Instruction:
The entries below contain a line with "Continue the Blender" and a line with "third keyboard', G)". Retype exactly everything from the first down to the second, both included, and nothing else.

Data lines:

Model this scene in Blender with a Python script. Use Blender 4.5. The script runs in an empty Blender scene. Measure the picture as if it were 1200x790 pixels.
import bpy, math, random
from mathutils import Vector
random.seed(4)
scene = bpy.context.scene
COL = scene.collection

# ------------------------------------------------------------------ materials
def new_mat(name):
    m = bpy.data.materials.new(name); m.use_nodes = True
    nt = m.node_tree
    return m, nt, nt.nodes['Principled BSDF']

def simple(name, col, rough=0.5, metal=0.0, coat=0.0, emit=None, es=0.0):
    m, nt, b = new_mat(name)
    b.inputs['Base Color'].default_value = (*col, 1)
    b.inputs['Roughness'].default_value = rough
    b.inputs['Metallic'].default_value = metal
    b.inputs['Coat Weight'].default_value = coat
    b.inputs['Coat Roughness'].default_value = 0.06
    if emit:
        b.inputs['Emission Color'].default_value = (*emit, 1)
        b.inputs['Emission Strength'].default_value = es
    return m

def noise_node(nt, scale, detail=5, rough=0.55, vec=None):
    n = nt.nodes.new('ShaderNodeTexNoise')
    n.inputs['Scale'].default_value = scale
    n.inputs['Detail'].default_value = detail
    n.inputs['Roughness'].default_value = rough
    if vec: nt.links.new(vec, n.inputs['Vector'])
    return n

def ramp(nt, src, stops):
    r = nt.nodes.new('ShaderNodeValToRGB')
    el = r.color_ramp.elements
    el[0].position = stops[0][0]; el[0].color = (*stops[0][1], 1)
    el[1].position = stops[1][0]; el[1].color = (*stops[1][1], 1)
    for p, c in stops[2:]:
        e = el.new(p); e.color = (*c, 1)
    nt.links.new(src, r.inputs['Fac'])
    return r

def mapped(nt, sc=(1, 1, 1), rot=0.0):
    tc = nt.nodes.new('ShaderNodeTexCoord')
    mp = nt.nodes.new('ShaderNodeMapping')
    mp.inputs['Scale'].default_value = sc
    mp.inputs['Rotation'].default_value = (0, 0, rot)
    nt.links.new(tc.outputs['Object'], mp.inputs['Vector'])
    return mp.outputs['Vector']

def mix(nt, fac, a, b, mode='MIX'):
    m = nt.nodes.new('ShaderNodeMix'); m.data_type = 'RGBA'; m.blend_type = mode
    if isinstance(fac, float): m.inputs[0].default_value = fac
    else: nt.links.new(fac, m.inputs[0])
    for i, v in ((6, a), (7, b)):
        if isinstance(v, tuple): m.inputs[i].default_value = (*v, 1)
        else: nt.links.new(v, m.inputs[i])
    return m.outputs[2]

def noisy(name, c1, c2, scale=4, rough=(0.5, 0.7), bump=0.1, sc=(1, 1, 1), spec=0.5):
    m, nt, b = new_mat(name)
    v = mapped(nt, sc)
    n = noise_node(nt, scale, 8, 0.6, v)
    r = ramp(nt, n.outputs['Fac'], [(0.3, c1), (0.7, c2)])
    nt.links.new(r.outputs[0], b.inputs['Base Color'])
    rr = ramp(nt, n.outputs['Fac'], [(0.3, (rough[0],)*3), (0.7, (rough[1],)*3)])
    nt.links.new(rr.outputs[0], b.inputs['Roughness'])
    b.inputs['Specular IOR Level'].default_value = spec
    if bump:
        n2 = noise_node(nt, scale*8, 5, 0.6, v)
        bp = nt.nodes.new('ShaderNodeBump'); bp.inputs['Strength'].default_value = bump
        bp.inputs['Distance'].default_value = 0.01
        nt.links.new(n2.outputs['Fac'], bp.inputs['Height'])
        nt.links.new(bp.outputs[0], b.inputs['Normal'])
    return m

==

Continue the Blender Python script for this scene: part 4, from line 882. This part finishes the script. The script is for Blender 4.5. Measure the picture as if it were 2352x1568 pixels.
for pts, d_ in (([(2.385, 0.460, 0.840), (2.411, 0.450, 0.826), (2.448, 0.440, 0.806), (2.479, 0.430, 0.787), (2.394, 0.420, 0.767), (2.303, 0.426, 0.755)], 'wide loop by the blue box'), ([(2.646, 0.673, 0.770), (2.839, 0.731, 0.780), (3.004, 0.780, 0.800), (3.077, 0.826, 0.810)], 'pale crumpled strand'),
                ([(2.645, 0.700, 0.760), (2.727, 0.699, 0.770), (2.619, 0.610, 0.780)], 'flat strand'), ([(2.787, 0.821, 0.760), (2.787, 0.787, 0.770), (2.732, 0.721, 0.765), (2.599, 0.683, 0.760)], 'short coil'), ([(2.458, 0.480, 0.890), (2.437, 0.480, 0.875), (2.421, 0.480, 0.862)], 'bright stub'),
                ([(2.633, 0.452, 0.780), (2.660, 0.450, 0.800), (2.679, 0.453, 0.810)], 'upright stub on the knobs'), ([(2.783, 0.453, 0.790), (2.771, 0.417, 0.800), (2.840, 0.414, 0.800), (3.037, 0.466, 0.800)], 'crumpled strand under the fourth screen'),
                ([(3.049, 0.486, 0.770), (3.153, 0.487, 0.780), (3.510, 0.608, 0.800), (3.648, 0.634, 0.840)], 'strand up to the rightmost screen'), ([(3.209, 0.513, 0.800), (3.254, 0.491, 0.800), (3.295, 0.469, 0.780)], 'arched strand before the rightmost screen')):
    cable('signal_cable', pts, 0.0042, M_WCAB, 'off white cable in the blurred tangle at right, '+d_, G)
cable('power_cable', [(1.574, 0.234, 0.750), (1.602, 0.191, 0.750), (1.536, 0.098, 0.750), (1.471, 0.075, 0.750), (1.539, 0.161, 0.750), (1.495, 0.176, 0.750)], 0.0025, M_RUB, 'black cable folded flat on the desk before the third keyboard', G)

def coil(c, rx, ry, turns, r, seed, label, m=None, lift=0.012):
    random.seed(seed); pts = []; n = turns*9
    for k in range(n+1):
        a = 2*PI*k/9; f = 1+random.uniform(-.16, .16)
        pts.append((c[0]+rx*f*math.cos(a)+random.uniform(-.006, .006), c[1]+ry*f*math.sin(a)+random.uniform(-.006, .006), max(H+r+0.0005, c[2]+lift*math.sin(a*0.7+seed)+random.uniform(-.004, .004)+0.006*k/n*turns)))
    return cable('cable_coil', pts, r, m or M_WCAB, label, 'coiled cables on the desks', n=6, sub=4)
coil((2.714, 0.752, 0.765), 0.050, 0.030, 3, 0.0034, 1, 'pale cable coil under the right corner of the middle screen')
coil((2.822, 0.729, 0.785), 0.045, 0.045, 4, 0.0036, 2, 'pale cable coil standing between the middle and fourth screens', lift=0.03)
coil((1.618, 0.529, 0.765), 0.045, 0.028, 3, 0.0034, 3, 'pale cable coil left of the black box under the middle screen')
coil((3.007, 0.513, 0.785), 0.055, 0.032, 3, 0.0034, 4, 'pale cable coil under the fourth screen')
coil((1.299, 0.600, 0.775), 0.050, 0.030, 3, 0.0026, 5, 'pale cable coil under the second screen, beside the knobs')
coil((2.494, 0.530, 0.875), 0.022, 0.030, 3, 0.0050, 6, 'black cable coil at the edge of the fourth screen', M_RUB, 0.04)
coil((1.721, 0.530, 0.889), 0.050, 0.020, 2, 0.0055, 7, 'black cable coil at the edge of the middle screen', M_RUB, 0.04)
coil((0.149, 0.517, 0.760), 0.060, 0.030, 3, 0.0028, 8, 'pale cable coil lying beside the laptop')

Response to this task:
Continue the Blender Python script for this scene: part 4, from line 882. This part finishes the script. The script is for Blender 4.5. Measure the picture as if it were 2352x1568 pixels.
for pts, d_ in (([(2.385, 0.460, 0.840), (2.411, 0.450, 0.826), (2.448, 0.440, 0.806), (2.479, 0.430, 0.787), (2.394, 0.420, 0.767), (2.303, 0.426, 0.755)], 'wide loop by the blue box'), ([(2.646, 0.673, 0.770), (2.839, 0.731, 0.780), (3.004, 0.780, 0.800), (3.077, 0.826, 0.810)], 'pale crumpled strand'),
                ([(2.645, 0.700, 0.760), (2.727, 0.699, 0.770), (2.619, 0.610, 0.780)], 'flat strand'), ([(2.787, 0.821, 0.760), (2.787, 0.787, 0.770), (2.732, 0.721, 0.765), (2.599, 0.683, 0.760)], 'short coil'), ([(2.458, 0.480, 0.890), (2.437, 0.480, 0.875), (2.421, 0.480, 0.862)], 'bright stub'),
                ([(2.633, 0.452, 0.780), (2.660, 0.450, 0.800), (2.679, 0.453, 0.810)], 'upright stub on the knobs'), ([(2.783, 0.453, 0.790), (2.771, 0.417, 0.800), (2.840, 0.414, 0.800), (3.037, 0.466, 0.800)], 'crumpled strand under the fourth screen'),
                ([(3.049, 0.486, 0.770), (3.153, 0.487, 0.780), (3.510, 0.608, 0.800), (3.648, 0.634, 0.840)], 'strand up to the rightmost screen'), ([(3.209, 0.513, 0.800), (3.254, 0.491, 0.800), (3.295, 0.469, 0.780)], 'arched strand before the rightmost screen')):
    cable('signal_cable', pts, 0.0042, M_WCAB, 'off white cable in the blurred tangle at right, '+d_, G)
cable('power_cable', [(1.574, 0.234, 0.750), (1.602, 0.191, 0.750), (1.536, 0.098, 0.750), (1.471, 0.075, 0.750), (1.539, 0.161, 0.750), (1.495, 0.176, 0.750)], 0.0025, M_RUB, 'black cable folded flat on the desk before the third keyboard', G)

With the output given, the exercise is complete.